The "Sea People" still remain a mystery, although according to Egyptian writings, they were a conglomeration of four different peoples as understood by the Egyptians.
Contributing factors to the collapse were: Drought, massive eruption of volcano in Iceland, and the regular enemies of these great nations attacking while the Sea People had distracted and weakened them. That is, the Sea People did not conquer all. And, it seems, with drought hitting pretty hard, there might have been many internal rebellions.
Also, it's thought that the use of steel had spread to the lesser nations and gave them parity, along with mass infantry formations overcoming the advantages of the chariot.
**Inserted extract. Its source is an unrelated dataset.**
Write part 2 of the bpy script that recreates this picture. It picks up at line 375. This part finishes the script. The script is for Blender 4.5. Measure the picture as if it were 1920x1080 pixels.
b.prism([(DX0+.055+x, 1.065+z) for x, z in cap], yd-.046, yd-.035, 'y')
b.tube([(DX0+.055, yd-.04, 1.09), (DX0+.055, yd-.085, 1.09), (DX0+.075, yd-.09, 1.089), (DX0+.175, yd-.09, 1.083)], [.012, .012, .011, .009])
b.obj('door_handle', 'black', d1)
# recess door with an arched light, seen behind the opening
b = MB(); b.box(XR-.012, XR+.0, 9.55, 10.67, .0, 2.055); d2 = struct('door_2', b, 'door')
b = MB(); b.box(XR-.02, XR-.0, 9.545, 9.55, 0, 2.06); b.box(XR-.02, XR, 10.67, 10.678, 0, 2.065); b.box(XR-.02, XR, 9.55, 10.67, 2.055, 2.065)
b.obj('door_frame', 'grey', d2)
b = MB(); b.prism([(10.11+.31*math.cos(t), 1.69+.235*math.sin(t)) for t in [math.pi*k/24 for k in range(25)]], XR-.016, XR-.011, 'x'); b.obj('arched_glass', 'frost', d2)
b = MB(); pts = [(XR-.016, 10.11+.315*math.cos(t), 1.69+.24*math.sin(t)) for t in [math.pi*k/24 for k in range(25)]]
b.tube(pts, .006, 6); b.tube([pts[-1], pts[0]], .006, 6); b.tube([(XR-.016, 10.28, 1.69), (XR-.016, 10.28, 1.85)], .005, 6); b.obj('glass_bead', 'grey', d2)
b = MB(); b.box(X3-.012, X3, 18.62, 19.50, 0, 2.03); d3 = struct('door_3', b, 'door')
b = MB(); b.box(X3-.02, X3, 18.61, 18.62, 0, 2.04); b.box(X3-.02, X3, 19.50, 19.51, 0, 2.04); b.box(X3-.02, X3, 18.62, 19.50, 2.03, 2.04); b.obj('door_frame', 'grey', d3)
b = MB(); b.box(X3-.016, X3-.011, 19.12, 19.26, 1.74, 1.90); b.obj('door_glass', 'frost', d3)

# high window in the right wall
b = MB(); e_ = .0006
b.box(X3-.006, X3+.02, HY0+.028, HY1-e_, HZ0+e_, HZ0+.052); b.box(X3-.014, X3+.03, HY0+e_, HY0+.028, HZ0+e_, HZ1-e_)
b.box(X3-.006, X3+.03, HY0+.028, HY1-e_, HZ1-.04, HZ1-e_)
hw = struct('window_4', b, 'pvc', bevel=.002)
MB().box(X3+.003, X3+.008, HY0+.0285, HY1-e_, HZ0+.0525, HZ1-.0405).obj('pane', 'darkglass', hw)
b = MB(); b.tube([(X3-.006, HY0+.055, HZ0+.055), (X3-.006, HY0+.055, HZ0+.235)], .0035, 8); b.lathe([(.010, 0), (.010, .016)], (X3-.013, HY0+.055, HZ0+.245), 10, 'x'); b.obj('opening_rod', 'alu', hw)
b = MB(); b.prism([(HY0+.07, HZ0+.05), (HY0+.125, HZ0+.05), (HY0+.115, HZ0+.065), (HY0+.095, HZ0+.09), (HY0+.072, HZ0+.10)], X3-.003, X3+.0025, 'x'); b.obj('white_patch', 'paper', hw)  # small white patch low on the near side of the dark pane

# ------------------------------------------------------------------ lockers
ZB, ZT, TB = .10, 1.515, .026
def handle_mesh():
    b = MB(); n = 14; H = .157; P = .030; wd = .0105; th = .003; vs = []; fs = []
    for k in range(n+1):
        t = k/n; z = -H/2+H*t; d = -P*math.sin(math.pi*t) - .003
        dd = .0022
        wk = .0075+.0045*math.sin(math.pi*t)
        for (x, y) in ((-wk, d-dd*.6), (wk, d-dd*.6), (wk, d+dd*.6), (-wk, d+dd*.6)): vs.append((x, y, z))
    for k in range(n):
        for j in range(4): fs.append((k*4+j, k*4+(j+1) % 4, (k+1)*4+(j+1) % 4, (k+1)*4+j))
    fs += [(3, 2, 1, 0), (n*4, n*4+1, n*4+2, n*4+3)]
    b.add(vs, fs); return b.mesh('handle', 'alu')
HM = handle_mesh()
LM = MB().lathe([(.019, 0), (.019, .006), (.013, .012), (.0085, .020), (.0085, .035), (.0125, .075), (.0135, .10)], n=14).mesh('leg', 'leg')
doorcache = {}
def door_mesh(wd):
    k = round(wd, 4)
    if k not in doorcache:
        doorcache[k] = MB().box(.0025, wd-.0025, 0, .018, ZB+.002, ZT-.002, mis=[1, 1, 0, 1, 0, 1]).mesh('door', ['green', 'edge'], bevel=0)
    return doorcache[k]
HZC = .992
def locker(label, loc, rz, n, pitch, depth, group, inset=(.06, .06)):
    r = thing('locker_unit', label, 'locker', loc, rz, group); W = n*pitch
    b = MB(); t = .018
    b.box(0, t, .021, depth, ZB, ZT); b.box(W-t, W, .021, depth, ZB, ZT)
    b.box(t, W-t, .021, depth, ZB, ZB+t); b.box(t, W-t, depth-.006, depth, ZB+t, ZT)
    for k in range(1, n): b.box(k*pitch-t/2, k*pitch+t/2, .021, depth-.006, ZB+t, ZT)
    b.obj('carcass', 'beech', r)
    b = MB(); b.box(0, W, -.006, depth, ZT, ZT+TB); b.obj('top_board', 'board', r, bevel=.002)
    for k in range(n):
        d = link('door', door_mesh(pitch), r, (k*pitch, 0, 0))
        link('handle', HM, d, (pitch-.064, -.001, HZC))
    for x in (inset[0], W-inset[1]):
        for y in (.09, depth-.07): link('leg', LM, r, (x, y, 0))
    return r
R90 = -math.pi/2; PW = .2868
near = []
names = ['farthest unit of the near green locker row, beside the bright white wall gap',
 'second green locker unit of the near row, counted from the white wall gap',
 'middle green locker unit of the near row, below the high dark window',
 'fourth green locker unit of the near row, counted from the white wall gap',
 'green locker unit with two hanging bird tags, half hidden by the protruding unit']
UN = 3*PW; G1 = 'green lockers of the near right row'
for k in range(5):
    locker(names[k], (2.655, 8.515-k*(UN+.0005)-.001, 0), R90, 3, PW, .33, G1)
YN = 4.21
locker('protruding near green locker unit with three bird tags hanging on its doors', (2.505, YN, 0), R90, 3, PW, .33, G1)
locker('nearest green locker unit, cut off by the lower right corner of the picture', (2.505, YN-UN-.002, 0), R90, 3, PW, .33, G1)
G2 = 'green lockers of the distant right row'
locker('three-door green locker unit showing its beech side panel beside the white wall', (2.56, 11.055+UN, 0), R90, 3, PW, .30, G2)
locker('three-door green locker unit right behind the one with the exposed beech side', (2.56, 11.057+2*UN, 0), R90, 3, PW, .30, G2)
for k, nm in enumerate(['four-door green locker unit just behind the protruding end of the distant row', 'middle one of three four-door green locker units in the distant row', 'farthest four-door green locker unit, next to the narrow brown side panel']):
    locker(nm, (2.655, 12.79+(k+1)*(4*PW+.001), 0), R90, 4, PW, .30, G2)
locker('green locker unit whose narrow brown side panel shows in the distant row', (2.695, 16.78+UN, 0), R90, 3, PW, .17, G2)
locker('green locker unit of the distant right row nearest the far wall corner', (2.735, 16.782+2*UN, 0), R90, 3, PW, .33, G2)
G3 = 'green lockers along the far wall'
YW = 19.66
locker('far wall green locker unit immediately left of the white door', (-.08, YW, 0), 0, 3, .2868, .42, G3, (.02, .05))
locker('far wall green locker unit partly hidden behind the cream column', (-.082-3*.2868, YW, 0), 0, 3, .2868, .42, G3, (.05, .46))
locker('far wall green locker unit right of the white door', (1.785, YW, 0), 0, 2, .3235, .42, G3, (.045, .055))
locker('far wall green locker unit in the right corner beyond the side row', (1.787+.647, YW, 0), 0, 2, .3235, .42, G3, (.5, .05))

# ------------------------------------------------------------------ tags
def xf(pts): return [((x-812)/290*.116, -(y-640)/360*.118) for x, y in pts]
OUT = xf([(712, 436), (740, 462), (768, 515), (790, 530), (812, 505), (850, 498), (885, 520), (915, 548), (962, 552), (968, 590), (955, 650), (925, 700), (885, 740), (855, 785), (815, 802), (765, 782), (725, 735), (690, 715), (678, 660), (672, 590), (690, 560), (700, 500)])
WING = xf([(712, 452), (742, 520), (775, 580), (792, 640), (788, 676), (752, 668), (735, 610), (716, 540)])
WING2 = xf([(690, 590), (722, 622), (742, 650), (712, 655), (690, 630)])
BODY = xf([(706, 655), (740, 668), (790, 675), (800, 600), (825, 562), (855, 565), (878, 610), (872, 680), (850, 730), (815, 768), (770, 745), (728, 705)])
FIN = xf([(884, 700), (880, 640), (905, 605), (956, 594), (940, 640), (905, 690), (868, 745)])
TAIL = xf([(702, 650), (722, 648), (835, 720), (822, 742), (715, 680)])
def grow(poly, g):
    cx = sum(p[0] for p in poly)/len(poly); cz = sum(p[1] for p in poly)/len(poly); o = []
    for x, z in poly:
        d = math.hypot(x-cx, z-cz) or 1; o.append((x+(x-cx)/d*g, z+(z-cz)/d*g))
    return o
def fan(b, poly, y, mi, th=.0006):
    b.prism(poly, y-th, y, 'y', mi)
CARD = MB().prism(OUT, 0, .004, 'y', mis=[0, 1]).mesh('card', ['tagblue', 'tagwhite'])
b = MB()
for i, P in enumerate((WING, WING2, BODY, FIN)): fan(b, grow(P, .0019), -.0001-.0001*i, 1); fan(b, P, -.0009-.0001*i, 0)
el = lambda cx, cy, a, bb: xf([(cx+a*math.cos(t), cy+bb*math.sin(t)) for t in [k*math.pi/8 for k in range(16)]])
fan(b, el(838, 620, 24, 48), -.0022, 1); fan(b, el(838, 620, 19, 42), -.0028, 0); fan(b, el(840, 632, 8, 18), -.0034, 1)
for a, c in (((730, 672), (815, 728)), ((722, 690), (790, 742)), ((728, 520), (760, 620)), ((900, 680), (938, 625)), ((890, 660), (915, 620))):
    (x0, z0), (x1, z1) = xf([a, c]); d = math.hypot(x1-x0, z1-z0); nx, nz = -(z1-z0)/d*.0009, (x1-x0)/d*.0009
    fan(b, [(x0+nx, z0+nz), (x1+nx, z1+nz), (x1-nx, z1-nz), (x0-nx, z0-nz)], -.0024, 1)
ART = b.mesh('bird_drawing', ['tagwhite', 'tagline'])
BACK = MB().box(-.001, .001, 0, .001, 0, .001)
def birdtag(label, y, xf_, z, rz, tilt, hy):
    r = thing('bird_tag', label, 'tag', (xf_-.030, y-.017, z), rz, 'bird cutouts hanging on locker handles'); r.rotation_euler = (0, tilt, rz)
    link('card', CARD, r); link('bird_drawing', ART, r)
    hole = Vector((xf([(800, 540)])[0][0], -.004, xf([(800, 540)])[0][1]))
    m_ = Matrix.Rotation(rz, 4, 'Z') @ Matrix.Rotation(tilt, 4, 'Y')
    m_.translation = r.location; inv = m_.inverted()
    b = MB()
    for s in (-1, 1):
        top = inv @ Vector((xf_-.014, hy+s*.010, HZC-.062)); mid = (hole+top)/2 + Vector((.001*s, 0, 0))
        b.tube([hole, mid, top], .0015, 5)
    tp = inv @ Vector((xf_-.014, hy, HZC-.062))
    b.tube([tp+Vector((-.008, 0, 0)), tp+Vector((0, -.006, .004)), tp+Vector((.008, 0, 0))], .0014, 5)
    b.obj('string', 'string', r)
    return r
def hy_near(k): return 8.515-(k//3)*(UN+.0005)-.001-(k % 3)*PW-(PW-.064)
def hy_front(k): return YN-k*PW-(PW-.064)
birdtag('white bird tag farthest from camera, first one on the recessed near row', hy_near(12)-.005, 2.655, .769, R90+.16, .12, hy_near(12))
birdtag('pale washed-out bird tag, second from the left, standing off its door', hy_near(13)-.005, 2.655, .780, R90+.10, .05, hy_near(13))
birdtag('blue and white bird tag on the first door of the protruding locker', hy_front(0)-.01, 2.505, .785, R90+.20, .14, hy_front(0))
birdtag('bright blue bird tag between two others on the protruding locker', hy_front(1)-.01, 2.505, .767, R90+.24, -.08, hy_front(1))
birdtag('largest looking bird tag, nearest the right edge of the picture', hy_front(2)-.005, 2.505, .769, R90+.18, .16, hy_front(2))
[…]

But I don't buy the author's conclusion at the end regarding the organization structure of the Sea People. He paints them as a rabble who were escaping famine and just joined together somehow in a common cause of plunder. To me, given how they overwhelmed some truly strong cities, they must have been highly organized, not hodgepodge.
Were they driven out of their own lands because of famine, failed crops, etc.? Sounds plausible. But it seems the truth is that not much is known about these Sea People. There are an extraordinary mystery, it seems.
But that entire civilizations can be pushed over the edge in such a short length of time is a warning to us as we fritter away our wealth on "climate change" boondoggles and allow invaders from the south.
That other video put more emphasis on the weakness of the chariots in battle. I don't know. But I read an article the other day that said that China had weapons that were making the big American aircraft carriers obsolete. I could have told them that 40 years ago. Those are a lot of eggs to be putting in one big floating basket.